“It’s hell.”

“It’s hell.”

I was taken aback by the woman’s poignancy as she described the public (and private) schools in her homeland of Korea. I’d been trying to think of a diplomatic way to describe many of the high-achieving school systems in Asia, but my new friend wasted no time mincing words.

My friend, who is a licensed teacher working on her second master’s degree in an education-related field, explained that she and her husband had elected to keep their daughter in a U.S. public school so that the junior high girl was not subjected to the testing-mania that is rampant in many Asian countries. Decisions like hers might come as a surprise to Americans, seeing as China, Korea, Japan, Taipei, Vietnam, and Singapore boast some of the highest standardized test scores on earth.

Our conversation caused me to search out my copy of Professor Yong Zhou’s fantastic book, Who’s Afraid of the Big Bad Dragon: Why China has the World’s Best (and Worst) Education System in the World.
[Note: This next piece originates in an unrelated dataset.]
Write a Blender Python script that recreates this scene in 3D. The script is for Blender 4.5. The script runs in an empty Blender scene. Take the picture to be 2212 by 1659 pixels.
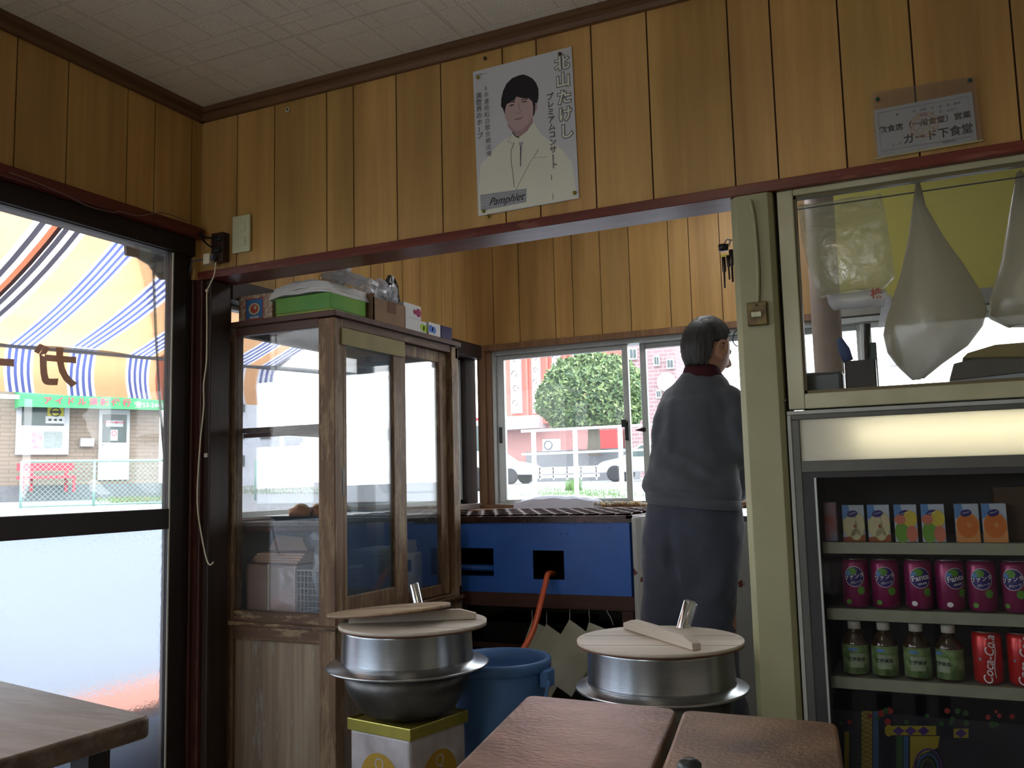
import bpy, bmesh, math, random
from mathutils import Vector, Matrix, noise
random.seed(7)
scene = bpy.context.scene
COL = scene.collection

# ------------------------------------------------------------------ camera
FPX = 1954.5                      # focal length in pixels of the 2212 px wide photograph
EYE = Vector((0, 0, 1.10))
_y, _p, _r = math.radians(25.435), math.radians(6.154), math.radians(-1.425)
_f = Vector((-math.sin(_y)*math.cos(_p), math.cos(_y)*math.cos(_p), math.sin(_p)))
_rt = Vector((math.cos(_y), math.sin(_y), 0))
_up = _rt.cross(_f)
RT = _rt*math.cos(_r) + _up*math.sin(_r)
UP = -_rt*math.sin(_r) + _up*math.cos(_r)
FW = _f
cam_data = bpy.data.cameras.new('camera')
cam_data.sensor_width = 36
cam_data.lens = FPX/2212*36
cam_data.clip_start = 0.05
cam_data.clip_end = 400
cam = bpy.data.objects.new('camera', cam_data)
COL.objects.link(cam)
cam.matrix_world = Matrix(((RT.x, UP.x, -FW.x, EYE.x), (RT.y, UP.y, -FW.y, EYE.y), (RT.z, UP.z, -FW.z, EYE.z), (0, 0, 0, 1)))
scene.camera = cam

# ------------------------------------------------------------------ exposure, sky, lights
vs = scene.view_settings
scene.display_settings.display_device = 'sRGB'
vs.view_transform = 'Standard'
vs.look = 'None'
vs.exposure = 0.38
vs.gamma = 1.0
vs.use_curve_mapping = False
world = bpy.data.worlds.new('overcast_sky')
scene.world = world
world.use_nodes = True
wn = world.node_tree
bgn = wn.nodes['Background']
SKY = 5.2
wtc = wn.nodes.new('ShaderNodeTexCoord')
wsep = wn.nodes.new('ShaderNodeSeparateXYZ')
wramp = wn.nodes.new('ShaderNodeValToRGB')
wn.links.new(wtc.outputs['Generated'], wsep.inputs[0])
wn.links.new(wsep.outputs['Z'], wramp.inputs[0])
wramp.color_ramp.elements[0].color = (0.95, 0.98, 1.0, 1)
wramp.color_ramp.elements[1].color = (0.80, 0.90, 1.0, 1)
wn.links.new(wramp.outputs[0], bgn.inputs['Color'])
bgn.inputs['Strength'].default_value = SKY
scene.cycles.max_bounces = 10
scene.cycles.diffuse_bounces = 5
scene.cycles.glossy_bounces = 5
scene.cycles.transmission_bounces = 8
scene.cycles.transparent_max_bounces = 24
scene.cycles.sample_clamp_indirect = 6.0
scene.cycles.use_denoising = True

def portal(name, loc, rot, sx, sy):
    l = bpy.data.lights.new(name, 'AREA')
    l.shape = 'RECTANGLE'; l.size = sx; l.size_y = sy
    l.cycles.is_portal = True
    o = bpy.data.objects.new(name, l)
    COL.objects.link(o)
    o.location = loc; o.rotation_euler = rot
PI = math.pi
# the sky enters through the glazed openings (area light -Z axis points into the room)
portal('daylight_door', (-2.56, 0.65, 0.98), (0, -PI/2, 0), 1.95, 3.5)
portal('daylight_bay_side', (-2.56, 3.5, 1.42), (0, -PI/2, 0), 0.95, 2.0)
portal('daylight_bay_back', (-0.55, 4.72, 1.4), (-PI/2, 0, 0), 3.6, 0.95)
portal('daylight_rear', (-1.6, -2.72, 1.65), (PI/2, 0, 0), 1.4, 1.0)

# ------------------------------------------------------------------ measuring helpers: where a sight line meets a plane of the place
def ray(x, y):
    return (FW*FPX + RT*(x-1106) - UP*(y-829.5)).normalized()
def onx(x, y, X):
    d = ray(x, y); return EYE + d*(X/d.x)
def ony(x, y, Y):
    d = ray(x, y); return EYE + d*(Y/d.y)
def onz(x, y, Z):
    d = ray(x, y); return EYE + d*((Z-EYE.z)/d.z)
def onp(x, y, P, N):
    d = ray(x, y); return EYE + d*((Vector(P)-EYE).dot(N)/d.dot(N))

# ------------------------------------------------------------------ materials
def L(c):
    return tuple(((v/255/12.92) if v/255 <= 0.04045 else ((v/255+0.055)/1.055)**2.4) for v in c)
MATS = {}
def newmat(name):
    m = bpy.data.materials.new(name); m.use_nodes = True
    MATS[name] = m
    nt = m.node_tree
    return m, nt, nt.nodes['Principled BSDF']
def mat(name, c, rough=0.6, metal=0.0, var=0.08, scale=12.0, spec=0.4, bump=0.0, bscale=60.0, trans=0.0, emit=None, est=0.0, c2=None, stretch=(1, 1, 1), detail=3.0, alpha=1.0, coat=0.0, sheen=0.0):
    """plain procedural material: base colour broken up by noise, optional fine bump"""
    if name in MATS: return MATS[name]
    m, nt, b = newmat(name)
    c = L(c)
    cb = L(c2) if c2 else tuple(max(0, v*(1-2.2*var)) for v in c)
    tc = nt.nodes.new('ShaderNodeTexCoord')
    mp = nt.nodes.new('ShaderNodeMapping'); mp.inputs['Scale'].default_value = stretch
    nt.links.new(tc.outputs['Object'], mp.inputs[0])
    n = nt.nodes.new('ShaderNodeTexNoise'); n.inputs['Scale'].default_value = scale; n.inputs['Detail'].default_value = detail
    nt.links.new(mp.outputs[0], n.inputs['Vector'])
    r = nt.nodes.new('ShaderNodeValToRGB')
    r.color_ramp.elements[0].position = 0.3; r.color_ramp.elements[0].color = (*cb, 1)
    r.color_ramp.elements[1].position = 0.68; r.color_ramp.elements[1].color = (*c, 1)
    nt.links.new(n.outputs['Fac'], r.inputs[0])
    nt.links.new(r.outputs[0], b.inputs['Base Color'])
    b.inputs['Roughness'].default_value = rough
    b.inputs['Metallic'].default_value = metal
    b.inputs['Specular IOR Level'].default_value = spec
    b.inputs['Transmission Weight'].default_value = trans
    b.inputs['Alpha'].default_value = alpha
    b.inputs['Coat Weight'].default_value = coat
    b.inputs['Sheen Weight'].default_value = sheen
    if bump:
        n2 = nt.nodes.new('ShaderNodeTexNoise'); n2.inputs['Scale'].default_value = bscale; n2.inputs['Detail'].default_value = 4
        nt.links.new(mp.outputs[0], n2.inputs['Vector'])
        bp = nt.nodes.new('ShaderNodeBump'); bp.inputs['Strength'].default_value = bump; bp.inputs['Distance'].default_value = 0.004
        nt.links.new(n2.outputs['Fac'], bp.inputs['Height']); nt.links.new(bp.outputs[0], b.inputs['Normal'])
    if emit:
        b.inputs['Emission Color'].default_value = (*L(emit), 1); b.inputs['Emission Strength'].default_value = est
    return m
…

The irony Zhou notes is that while American education reformers are doing their best to catch up to the test scores of Asian schools (many of which have a narrowed curriculum that promote authoritarian values), Eastern educators are being pressured to mimic Western pedagogy (which promotes individualism, critical thinking, and creativity).

Chinese parents have spent their life savings to send their children to study overseas or in Western-style schools in China rather than keep them in “the world’s best education system.” Education has been widely recognized as the primary culprit for China’s lack of creative and innovative talent, and a major concern for China’s success in the future.

Keith Baker, former analyst for the U.S. Department of Education broke down the absurdity espoused by American education reformers in his Phi Delta Kappan article “Are International Tests Worth Anything?”:

For more than a quarter of a century, the American public has been barraged by politicians and pundits claiming that America’s schools are disaster zones because we are not at or near the top of the league standings in test scores. This claim is flat out wrong. It is wrong in fact, and it is wrong in theory. For almost 40 years, those who believe this fallacious theory have been leading the nation down the wrong path in education policy. It turns out that the elementary teachers who have said all along that there is more to education than what is reflected in test scores were right and the “experts” were wrong.

Tests are useful ways to gauge students’ understanding of specific material. However, education reformers who wish to put all the nation’s eggs into the standardized-testing basket are ignoring global trends as well as widely-accepted education and developmental theories.

What will you do to reverse the tide?



2 thoughts on ““It’s hell.”

  1. Many of my friends at University were international students like me, but they came from Asian countries. They struggled the most with the basics of essay writing beyond just the second language difficulties. I was asked to edit so many papers that were logically incoherent. One friend didn’t even seem to know that it’s not ok to copy and paste huge paragraphs out of uncited online sources. Critical thinking and creativity were just not emphasized for these Asian students before they got to college.

    Liked by 1 person

    1. I know what you mean! I taught a course last semester in which my students were required to write a literary analysis of four texts. One thing I learned from other ELD teachers is that some Asian cultures have writing conventions that prohibit the student from asserting her claim explicitly and linearly backing it up with textual inferences. Students sometimes encircle the point they are trying to make using concrete quotes from the text–this appears nonsensical to the Western reader since our academic writing relies heavily on critically unpacking what is happening in the subtext. Thank you for reading, it means a lot to me!